Raw data:
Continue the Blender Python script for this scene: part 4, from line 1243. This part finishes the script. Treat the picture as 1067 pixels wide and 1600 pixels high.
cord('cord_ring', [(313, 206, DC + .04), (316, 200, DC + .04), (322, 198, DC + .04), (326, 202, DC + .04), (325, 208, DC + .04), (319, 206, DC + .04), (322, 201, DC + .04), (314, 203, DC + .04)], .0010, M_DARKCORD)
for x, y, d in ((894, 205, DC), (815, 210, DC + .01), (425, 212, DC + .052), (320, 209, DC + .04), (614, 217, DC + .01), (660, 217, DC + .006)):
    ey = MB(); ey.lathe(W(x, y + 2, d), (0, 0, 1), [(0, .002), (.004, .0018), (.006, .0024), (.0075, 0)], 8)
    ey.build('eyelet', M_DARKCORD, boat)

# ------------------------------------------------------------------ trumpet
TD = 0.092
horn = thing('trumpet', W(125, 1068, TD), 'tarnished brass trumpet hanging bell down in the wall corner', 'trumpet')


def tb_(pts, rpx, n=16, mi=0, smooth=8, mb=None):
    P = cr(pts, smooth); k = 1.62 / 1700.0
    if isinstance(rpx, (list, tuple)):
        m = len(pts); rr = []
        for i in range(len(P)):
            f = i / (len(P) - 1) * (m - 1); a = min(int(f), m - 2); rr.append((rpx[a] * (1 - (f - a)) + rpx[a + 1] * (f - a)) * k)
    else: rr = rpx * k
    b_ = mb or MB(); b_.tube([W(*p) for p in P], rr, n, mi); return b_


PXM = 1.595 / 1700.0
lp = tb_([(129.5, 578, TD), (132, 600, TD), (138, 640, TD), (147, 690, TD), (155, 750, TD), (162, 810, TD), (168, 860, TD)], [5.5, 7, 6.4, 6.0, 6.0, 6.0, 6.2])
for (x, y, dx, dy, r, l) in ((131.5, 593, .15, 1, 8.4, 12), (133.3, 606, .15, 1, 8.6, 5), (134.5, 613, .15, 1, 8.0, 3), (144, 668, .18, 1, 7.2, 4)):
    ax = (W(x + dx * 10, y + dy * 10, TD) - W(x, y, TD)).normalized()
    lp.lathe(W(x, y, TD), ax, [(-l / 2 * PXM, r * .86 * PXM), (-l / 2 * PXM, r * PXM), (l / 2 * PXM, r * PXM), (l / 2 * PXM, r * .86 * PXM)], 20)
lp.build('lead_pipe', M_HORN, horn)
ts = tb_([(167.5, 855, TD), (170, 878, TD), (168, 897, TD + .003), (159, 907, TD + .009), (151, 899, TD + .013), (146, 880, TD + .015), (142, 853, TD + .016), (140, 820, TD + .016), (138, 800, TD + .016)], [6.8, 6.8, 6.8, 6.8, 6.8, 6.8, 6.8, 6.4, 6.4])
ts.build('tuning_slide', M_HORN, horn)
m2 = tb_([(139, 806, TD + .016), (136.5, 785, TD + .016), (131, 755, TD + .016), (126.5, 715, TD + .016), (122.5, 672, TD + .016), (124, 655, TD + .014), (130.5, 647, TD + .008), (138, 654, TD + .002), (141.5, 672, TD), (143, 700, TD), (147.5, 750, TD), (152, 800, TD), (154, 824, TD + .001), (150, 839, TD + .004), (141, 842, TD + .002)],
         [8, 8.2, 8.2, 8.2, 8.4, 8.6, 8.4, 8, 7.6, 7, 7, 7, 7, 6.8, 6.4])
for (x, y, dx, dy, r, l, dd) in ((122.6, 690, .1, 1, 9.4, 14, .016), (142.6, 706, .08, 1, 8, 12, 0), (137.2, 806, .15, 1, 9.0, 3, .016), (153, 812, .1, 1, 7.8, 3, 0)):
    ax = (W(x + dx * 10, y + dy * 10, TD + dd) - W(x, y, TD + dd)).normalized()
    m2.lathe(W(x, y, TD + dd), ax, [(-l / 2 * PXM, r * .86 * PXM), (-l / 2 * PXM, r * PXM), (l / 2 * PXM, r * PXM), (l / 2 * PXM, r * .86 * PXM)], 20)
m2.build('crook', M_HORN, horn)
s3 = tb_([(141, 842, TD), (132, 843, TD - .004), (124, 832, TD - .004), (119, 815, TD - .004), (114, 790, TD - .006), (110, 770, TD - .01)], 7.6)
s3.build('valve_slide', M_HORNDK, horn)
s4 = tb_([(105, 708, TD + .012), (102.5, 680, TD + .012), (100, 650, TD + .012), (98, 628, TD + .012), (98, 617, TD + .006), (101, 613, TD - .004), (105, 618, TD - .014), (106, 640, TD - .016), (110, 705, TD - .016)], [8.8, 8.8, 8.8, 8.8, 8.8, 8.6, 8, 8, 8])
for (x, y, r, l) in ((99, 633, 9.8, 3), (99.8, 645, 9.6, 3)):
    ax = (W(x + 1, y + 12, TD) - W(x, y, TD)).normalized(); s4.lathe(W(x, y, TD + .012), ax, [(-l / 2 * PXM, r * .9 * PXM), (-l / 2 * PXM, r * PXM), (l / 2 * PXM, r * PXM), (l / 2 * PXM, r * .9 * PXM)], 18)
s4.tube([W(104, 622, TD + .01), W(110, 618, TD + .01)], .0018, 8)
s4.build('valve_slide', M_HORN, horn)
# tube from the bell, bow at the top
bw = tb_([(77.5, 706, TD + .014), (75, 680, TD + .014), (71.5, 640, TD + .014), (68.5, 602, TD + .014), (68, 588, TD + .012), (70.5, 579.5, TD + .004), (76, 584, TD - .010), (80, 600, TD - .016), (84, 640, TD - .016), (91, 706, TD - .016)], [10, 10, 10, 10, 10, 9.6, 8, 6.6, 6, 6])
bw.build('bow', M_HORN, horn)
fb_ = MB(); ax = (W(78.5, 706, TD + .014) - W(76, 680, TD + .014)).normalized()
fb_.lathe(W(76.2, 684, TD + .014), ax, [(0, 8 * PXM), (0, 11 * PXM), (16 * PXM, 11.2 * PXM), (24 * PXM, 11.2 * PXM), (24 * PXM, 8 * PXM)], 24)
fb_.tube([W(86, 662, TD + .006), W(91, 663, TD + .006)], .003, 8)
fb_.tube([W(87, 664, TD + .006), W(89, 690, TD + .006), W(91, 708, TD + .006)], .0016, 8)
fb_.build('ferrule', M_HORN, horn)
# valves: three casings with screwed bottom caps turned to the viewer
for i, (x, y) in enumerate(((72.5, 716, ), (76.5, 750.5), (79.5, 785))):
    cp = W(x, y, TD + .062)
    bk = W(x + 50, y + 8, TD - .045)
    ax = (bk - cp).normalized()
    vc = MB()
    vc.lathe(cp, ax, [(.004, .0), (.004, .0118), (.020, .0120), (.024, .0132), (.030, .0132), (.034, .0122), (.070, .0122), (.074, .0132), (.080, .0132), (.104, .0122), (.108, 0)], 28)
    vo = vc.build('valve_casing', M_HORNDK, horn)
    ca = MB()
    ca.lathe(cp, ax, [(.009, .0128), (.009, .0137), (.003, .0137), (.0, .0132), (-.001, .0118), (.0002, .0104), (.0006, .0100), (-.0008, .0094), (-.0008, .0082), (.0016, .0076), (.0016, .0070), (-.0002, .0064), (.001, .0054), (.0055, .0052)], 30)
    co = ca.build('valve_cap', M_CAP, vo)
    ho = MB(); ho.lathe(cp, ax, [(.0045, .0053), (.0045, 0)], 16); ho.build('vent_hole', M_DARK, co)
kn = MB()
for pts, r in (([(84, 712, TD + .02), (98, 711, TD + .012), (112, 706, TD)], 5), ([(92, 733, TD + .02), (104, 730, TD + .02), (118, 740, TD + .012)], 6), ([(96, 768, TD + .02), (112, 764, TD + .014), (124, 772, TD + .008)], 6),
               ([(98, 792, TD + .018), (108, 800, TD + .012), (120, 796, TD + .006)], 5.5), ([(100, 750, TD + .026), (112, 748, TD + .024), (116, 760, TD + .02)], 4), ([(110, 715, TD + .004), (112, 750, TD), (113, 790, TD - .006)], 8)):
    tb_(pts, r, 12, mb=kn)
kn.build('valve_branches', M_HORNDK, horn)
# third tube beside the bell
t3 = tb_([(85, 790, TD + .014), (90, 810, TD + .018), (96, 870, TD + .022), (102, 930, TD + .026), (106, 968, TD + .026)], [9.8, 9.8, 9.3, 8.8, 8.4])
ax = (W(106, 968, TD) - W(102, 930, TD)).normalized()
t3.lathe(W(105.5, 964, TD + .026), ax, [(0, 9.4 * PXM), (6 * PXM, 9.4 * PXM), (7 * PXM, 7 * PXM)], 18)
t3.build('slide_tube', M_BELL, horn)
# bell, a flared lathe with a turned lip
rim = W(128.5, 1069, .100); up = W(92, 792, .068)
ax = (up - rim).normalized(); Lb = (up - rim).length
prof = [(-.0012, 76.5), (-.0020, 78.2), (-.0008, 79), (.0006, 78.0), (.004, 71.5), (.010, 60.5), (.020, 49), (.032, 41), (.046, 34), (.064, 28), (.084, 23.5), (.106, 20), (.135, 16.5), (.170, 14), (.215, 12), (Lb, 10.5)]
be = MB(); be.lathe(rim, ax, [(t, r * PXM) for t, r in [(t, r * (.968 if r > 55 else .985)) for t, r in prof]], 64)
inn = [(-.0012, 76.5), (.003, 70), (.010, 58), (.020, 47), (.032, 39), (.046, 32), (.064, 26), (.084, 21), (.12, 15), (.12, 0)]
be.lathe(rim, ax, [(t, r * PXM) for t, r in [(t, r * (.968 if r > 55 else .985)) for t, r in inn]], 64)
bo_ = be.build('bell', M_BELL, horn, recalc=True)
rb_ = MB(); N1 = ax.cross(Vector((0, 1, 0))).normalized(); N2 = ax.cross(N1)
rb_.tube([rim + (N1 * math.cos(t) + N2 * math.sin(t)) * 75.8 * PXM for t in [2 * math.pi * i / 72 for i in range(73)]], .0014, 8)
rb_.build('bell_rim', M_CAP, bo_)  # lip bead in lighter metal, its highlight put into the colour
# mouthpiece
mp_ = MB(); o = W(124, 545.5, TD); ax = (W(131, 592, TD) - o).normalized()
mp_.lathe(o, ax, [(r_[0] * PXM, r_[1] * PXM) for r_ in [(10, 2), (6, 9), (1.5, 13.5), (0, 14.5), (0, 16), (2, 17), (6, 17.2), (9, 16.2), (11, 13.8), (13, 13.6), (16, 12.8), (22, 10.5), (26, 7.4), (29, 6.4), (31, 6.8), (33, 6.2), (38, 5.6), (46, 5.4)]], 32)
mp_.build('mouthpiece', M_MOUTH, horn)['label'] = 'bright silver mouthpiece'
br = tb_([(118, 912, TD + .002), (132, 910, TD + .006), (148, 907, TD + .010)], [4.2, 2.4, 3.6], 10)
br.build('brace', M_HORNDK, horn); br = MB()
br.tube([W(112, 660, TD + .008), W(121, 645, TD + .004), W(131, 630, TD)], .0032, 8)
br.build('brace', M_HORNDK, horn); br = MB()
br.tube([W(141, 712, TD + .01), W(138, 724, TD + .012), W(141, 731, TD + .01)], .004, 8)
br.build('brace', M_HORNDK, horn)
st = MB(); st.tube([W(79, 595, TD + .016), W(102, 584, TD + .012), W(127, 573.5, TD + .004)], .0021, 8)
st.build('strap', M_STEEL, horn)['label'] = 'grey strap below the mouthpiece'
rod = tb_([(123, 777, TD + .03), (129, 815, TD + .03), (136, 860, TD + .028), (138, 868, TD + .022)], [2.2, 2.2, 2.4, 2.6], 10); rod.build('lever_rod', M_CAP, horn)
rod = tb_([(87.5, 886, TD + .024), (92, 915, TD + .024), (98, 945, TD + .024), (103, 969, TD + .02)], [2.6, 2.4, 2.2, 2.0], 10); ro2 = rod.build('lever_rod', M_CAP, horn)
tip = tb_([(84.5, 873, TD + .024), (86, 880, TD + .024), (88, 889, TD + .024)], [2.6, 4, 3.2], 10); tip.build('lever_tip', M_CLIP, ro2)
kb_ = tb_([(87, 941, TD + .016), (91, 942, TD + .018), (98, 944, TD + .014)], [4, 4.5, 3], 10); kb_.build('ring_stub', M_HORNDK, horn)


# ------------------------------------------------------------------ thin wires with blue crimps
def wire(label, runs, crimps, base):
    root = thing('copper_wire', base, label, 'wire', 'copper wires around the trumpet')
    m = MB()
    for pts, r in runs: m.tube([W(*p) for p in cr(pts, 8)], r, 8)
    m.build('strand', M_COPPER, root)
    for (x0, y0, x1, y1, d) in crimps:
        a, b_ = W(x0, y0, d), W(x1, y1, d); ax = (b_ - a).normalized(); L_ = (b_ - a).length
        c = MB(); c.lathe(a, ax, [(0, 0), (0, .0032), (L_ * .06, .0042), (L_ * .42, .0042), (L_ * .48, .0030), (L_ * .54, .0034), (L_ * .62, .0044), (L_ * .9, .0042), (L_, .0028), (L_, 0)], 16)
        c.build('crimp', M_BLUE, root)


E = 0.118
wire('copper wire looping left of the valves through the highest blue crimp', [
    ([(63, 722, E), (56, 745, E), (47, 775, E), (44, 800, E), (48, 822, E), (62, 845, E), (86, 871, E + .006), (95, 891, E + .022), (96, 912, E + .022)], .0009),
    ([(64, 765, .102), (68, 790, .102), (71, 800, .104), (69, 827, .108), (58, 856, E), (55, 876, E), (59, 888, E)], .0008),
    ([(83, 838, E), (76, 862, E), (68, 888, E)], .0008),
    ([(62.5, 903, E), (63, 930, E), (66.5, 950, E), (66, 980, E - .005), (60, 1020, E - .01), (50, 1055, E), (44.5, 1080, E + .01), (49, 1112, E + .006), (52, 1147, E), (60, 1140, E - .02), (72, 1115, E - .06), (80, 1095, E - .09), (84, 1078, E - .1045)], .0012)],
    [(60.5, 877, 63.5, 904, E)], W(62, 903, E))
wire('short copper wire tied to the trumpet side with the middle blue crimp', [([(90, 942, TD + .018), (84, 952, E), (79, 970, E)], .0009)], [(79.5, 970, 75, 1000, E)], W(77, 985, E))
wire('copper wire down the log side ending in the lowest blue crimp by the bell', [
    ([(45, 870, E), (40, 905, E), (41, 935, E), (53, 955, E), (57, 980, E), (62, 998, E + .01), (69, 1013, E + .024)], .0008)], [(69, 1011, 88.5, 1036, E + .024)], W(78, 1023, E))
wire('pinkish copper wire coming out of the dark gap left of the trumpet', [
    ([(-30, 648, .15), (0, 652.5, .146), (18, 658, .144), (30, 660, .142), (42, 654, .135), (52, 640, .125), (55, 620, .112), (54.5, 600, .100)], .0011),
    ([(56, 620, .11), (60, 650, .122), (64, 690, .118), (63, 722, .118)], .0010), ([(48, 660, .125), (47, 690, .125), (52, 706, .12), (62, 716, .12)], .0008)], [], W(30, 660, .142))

Written problem:
Identify and list each line with the word "from".

Reply:
Continue the Blender Python script for this scene: part 4, from line 1243. This part finishes the script. Treat the picture as 1067 pixels wide and 1600 pixels high.
# tube from the bell, bow at the top